----- Source data

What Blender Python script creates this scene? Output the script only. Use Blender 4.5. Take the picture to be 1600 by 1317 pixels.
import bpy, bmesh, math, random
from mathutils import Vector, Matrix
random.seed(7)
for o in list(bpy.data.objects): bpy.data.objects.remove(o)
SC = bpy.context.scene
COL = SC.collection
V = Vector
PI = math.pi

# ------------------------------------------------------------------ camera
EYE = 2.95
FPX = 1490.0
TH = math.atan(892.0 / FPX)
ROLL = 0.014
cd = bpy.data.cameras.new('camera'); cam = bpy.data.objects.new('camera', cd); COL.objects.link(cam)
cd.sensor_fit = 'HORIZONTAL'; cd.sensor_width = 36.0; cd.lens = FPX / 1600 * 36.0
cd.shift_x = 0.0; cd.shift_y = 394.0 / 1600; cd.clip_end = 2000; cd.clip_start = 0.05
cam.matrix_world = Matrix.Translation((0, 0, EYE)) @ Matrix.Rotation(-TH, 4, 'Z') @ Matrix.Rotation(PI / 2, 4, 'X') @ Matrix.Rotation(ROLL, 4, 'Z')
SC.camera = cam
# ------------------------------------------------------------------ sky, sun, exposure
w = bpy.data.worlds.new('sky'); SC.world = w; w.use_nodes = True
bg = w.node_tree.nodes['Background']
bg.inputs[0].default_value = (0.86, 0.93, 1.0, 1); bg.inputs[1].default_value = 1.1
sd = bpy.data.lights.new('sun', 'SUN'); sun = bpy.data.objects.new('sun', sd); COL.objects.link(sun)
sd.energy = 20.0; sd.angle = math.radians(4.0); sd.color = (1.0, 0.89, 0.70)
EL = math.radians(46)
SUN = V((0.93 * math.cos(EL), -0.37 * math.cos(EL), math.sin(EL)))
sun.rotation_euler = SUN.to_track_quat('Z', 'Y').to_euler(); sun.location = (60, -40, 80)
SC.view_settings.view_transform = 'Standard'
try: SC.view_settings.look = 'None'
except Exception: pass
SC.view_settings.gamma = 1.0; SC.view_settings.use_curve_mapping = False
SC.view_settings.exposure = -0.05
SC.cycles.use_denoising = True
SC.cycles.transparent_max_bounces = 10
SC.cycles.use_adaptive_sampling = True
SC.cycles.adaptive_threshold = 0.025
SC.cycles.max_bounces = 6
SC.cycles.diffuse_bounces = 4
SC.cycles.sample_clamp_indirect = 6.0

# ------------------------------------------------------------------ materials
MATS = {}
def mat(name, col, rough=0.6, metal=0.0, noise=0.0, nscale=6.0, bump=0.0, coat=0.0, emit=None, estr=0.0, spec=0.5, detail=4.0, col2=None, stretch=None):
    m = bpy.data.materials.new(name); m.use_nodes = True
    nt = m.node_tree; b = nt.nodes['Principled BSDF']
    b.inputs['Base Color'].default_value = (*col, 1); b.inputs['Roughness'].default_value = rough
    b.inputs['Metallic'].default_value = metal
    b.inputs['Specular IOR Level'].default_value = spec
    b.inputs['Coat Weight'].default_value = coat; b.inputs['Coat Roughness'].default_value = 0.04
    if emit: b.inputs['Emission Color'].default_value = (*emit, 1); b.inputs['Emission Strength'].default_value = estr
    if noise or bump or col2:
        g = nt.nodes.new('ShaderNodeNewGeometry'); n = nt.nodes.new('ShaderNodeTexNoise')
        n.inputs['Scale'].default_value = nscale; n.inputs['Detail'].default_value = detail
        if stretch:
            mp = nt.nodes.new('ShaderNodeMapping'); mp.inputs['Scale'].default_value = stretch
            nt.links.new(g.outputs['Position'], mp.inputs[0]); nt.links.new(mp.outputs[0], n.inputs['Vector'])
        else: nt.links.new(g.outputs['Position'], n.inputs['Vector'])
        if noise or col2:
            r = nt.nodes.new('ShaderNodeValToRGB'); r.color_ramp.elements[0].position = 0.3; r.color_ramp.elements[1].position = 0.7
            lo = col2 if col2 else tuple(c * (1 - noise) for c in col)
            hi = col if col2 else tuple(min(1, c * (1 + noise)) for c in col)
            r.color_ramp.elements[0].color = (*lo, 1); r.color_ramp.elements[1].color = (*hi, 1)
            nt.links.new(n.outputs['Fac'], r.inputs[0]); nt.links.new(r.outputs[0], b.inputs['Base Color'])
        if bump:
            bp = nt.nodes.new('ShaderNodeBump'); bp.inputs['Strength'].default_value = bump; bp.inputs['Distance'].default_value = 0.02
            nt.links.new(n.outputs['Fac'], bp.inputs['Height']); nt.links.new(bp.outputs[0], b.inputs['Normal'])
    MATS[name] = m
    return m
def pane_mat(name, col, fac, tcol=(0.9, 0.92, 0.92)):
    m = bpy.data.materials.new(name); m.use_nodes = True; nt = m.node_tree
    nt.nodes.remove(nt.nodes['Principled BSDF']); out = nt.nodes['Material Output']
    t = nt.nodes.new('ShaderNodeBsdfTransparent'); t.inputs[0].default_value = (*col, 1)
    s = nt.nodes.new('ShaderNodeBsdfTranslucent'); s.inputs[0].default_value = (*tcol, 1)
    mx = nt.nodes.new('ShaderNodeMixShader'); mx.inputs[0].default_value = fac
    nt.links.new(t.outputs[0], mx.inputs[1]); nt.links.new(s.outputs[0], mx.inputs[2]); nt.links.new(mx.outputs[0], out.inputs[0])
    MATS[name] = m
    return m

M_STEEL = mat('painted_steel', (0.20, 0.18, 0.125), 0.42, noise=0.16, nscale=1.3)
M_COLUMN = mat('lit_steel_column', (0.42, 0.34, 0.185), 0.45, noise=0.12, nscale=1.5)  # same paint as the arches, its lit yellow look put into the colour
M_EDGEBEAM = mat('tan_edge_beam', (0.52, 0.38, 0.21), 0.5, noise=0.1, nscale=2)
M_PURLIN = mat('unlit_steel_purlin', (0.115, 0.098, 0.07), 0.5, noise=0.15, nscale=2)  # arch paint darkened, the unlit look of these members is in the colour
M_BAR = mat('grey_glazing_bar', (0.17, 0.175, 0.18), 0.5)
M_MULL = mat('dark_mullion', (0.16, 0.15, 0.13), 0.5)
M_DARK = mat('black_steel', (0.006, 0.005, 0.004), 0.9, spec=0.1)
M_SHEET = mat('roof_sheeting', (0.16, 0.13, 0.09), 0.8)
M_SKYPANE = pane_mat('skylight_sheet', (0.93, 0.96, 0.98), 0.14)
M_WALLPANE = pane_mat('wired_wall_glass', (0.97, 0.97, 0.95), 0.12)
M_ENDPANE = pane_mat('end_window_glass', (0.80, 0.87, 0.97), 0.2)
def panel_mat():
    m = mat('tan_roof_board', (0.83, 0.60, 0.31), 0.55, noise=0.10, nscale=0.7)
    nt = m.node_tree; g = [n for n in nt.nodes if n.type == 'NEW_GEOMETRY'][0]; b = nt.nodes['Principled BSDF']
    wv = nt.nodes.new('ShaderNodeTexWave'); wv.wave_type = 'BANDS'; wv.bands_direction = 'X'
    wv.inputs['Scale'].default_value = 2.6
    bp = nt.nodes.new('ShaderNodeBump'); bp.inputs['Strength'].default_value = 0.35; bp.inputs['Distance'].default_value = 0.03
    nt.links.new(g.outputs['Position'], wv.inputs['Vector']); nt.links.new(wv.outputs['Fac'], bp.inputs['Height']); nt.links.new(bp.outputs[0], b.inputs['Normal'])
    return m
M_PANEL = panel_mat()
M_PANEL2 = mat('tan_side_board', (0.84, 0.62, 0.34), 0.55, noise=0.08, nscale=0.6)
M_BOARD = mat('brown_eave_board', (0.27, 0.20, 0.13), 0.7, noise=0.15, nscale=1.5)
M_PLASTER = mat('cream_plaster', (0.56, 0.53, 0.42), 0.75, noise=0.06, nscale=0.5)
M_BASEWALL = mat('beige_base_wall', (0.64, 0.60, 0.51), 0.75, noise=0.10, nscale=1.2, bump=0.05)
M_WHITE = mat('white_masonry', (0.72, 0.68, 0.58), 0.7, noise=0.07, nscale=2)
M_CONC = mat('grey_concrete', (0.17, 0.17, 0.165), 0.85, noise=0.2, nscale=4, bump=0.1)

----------

_Task details_
In the listing above, please print only the lines from the first one to the line where "PI = math.pi" appears, exactly as written, both of those lines included.

_The answer_
What Blender Python script creates this scene? Output the script only. Use Blender 4.5. Take the picture to be 1600 by 1317 pixels.
import bpy, bmesh, math, random
from mathutils import Vector, Matrix
random.seed(7)
for o in list(bpy.data.objects): bpy.data.objects.remove(o)
SC = bpy.context.scene
COL = SC.collection
V = Vector
PI = math.pi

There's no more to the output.